The secret of setting One Minute Goals is for the leader to work side by side with each direct report to write goal statements that include performance standards, so that both people agree on what needs to be done by what date. In other words, they work together to determine exactly what good performance looks like. I think the best practice is to have each goal on a separate page. Keep the goal statement short so that every day it will take less than a minute for the person to review it to make sure they are staying on track.

Yes—I’m suggesting that everyone look at their goals every day. Why? Because too often, goals are written and filed away in a drawer, not to be referenced again until it’s time for a performance review. Creating goals and hiding them from sight for a year is a surefire way to ensure that people won’t work on the most important projects in an organized way.
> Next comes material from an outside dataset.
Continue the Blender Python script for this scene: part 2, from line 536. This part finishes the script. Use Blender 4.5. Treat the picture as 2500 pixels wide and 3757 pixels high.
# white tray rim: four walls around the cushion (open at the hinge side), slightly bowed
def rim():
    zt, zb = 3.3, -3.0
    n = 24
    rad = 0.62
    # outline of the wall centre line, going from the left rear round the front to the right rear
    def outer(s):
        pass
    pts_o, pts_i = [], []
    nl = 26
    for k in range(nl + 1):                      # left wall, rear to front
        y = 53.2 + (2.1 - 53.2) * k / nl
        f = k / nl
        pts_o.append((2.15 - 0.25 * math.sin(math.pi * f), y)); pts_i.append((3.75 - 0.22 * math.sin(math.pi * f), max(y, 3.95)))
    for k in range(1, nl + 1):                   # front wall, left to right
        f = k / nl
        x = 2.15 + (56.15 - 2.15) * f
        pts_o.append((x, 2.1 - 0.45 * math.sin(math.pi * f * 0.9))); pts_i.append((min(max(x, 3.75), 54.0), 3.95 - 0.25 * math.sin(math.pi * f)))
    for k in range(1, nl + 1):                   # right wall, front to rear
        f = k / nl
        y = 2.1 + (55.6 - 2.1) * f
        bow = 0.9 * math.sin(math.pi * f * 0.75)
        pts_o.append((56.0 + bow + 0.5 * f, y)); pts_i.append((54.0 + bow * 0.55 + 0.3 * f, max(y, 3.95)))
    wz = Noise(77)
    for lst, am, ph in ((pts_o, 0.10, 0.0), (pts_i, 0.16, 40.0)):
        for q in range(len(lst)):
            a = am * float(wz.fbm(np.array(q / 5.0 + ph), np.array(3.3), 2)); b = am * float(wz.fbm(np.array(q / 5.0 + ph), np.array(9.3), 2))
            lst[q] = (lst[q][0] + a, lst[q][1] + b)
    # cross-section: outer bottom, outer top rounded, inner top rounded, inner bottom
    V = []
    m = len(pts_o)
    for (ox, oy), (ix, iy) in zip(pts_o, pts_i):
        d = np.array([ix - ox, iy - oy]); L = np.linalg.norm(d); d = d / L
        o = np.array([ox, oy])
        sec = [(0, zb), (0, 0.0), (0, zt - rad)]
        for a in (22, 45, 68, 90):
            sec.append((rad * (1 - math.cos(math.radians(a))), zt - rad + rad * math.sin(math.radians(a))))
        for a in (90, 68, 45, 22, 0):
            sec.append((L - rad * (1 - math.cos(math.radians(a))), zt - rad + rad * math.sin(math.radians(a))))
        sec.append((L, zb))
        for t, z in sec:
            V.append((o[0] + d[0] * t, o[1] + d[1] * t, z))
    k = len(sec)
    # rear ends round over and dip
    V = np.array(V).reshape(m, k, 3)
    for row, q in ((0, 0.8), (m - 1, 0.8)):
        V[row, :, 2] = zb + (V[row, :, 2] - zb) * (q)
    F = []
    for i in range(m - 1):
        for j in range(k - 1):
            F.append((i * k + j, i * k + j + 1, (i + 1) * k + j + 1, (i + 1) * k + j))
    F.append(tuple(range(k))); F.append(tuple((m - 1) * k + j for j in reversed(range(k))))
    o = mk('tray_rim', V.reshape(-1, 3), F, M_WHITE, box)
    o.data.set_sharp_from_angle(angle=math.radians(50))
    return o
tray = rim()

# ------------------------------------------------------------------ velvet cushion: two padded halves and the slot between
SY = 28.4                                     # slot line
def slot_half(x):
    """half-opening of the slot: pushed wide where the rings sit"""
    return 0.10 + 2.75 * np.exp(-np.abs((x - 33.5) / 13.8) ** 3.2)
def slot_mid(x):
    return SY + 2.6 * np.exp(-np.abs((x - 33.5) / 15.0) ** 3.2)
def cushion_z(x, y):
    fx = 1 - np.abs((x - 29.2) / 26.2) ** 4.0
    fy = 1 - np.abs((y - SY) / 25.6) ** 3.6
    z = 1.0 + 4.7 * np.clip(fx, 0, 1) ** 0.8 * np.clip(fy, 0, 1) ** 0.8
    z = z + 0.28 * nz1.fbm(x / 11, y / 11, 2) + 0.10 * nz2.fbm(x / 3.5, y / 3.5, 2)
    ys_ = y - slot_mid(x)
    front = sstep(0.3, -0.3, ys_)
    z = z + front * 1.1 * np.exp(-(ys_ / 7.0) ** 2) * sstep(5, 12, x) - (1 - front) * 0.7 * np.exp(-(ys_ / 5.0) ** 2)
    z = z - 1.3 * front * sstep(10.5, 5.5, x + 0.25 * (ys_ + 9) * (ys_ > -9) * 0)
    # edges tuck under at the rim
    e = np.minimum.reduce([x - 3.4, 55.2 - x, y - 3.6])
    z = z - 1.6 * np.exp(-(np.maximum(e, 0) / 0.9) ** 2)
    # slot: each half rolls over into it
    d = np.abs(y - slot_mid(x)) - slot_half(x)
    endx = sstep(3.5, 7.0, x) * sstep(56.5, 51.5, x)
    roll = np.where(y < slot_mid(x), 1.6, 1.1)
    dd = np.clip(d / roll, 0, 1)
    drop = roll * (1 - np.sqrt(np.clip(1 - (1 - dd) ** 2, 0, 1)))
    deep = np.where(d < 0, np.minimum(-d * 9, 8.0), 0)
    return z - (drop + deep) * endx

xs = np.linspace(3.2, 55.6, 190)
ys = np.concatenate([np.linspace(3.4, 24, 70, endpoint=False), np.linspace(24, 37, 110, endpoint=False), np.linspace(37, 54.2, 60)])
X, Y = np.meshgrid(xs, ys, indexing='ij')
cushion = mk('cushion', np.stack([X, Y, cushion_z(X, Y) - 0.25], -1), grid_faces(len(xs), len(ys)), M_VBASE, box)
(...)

What kind of message would it send if goals were set and never reviewed? Reading over goals every day ensures that people’s behaviors are matching their goals, allows them to adjust their behaviors if their goals are not being met, and reminds them how their work contributes to larger department or organization initiatives. This method actually lets people manage their own performance—which in turn helps them enjoy their work more and be more productive.

So where are you and your people going? When was the last time you checked? Start working with your direct reports today to write clear One Minute Goals, and encourage them to spend one minute each day to read them. I’m sure you’ll start seeing higher levels of goal achievement—along with higher morale.